Well, it's been years since we started The Mountain Laurel in 1983, and much life experience later. We taught ourselves to use computers and were in the front line of desktop publishing. Somehow we sensed it was the way to go to have control of the layout and look of our "baby," not to mention the best way to keep up with our ever growing subscriber base.

We got our first computer by trading advertising with Freeman Cockram, owner of Floyd Farm Service, in Floyd Virginia. He had won the computer, a Commodore 64, in a contest by selling the most Stihl chain saws. They had had it for months and had never taken it out of the box. Computers in those days didn't have hard drives; you had to keep swapping 5 ¼ disks. When we got our first 20MB hard drive, we thought we would never have to worry about filling up all that space!

The Internet was the next logical step for The Mountain Laurel.
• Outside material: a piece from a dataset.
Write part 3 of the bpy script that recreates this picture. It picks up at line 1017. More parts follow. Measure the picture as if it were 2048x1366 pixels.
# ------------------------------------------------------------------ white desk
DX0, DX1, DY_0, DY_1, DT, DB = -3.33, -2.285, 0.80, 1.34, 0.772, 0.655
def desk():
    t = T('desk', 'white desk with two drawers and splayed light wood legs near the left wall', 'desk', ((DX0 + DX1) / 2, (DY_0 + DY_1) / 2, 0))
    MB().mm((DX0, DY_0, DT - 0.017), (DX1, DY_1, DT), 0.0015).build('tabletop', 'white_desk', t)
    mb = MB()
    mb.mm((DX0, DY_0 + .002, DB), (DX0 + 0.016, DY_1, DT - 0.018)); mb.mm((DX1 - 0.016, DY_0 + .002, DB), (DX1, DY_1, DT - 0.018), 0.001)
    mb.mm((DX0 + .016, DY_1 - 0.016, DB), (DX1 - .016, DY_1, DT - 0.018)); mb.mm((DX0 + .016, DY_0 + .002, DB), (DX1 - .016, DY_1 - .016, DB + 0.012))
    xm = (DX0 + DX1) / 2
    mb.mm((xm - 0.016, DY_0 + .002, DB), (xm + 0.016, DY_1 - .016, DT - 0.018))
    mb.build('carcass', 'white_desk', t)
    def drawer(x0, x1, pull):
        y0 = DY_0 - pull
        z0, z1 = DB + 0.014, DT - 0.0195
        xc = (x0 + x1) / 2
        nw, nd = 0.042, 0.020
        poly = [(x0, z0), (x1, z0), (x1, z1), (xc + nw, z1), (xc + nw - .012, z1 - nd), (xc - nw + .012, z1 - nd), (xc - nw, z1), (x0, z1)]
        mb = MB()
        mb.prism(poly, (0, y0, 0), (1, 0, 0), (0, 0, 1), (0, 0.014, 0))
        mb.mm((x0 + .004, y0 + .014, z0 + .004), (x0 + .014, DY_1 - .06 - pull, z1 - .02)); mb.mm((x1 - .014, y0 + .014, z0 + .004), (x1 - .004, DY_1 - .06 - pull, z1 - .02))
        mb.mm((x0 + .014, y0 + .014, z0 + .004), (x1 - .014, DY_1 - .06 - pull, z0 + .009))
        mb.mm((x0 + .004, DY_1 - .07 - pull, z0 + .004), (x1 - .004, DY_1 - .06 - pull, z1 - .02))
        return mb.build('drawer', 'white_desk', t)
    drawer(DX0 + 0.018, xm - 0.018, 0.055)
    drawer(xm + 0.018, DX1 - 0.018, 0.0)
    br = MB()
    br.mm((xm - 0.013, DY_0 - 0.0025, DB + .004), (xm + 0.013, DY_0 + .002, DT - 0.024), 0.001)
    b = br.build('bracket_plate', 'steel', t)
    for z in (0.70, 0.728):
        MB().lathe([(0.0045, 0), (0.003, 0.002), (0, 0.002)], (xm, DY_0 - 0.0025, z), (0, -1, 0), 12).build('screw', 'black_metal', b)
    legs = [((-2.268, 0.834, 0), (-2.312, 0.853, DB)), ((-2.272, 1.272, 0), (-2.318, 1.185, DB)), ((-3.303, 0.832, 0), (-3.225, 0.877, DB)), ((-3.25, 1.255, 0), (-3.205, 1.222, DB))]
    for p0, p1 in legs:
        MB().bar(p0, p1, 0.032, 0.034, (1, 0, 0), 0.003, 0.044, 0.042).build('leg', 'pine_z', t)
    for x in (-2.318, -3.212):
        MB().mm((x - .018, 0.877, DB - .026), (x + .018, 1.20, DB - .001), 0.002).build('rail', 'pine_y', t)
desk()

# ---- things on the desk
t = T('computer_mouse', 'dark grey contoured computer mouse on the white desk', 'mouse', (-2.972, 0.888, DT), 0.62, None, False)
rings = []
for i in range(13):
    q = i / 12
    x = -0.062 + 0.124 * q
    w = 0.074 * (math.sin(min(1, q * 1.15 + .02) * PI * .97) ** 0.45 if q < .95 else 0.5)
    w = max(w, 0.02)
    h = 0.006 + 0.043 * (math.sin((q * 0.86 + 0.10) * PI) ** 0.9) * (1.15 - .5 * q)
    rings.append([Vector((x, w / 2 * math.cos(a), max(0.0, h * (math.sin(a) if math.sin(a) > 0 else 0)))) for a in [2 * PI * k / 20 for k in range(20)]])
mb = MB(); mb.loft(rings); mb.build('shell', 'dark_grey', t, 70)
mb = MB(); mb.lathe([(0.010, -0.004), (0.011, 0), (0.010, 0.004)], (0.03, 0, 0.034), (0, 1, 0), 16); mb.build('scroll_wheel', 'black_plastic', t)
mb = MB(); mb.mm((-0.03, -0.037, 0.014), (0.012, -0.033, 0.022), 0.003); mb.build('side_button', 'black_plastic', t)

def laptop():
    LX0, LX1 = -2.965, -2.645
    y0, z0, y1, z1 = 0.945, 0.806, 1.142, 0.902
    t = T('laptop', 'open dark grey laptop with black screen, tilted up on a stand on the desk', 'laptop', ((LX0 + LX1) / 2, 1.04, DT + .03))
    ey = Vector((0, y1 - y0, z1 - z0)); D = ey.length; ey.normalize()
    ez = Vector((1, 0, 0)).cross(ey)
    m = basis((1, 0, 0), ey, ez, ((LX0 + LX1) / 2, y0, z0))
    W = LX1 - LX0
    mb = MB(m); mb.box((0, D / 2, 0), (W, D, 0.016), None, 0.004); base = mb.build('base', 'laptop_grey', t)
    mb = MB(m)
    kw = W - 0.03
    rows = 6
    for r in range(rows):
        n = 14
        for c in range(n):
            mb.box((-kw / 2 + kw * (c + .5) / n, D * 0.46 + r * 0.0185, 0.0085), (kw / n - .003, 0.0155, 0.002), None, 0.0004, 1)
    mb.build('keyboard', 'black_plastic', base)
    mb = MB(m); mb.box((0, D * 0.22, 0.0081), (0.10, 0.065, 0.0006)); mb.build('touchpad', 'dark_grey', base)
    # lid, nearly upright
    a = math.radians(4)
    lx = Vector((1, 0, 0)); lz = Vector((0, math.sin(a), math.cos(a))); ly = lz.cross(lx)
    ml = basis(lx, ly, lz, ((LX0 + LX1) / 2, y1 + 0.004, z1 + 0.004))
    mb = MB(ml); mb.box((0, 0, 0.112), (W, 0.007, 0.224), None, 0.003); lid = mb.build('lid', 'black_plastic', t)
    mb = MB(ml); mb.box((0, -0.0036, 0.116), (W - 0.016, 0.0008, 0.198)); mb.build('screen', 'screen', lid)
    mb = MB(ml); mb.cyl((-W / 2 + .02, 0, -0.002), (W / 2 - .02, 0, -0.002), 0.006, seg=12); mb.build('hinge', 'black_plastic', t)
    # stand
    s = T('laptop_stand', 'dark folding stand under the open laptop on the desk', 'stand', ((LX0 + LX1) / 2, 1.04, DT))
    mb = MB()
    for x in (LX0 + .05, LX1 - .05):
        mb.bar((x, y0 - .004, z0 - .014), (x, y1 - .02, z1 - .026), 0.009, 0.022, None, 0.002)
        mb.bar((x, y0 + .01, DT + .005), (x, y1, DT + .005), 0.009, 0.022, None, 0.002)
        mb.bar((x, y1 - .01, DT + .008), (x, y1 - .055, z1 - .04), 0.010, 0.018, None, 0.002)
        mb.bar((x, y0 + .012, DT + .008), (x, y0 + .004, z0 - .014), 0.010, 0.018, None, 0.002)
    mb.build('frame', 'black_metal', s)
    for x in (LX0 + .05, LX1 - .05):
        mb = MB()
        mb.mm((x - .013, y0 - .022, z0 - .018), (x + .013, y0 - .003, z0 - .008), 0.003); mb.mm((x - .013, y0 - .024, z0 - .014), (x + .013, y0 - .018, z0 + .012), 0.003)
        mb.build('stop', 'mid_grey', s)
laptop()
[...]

While we have had subscribers from every state in the USA and a few overseas, we now are able to provide instant access to anyone in the world. When we began, in 1983, we once tried to figure out how we could send The Mountain Laurel to people in the mountainous regions in China and Russia. We figured even though the language and customs were different, that mountain people the world over would relate to each other in their way of life. We wanted to see if it was so. Now, being on the Internet, we really have the chance to find out! Wherever you are located, welcome to our family of readers.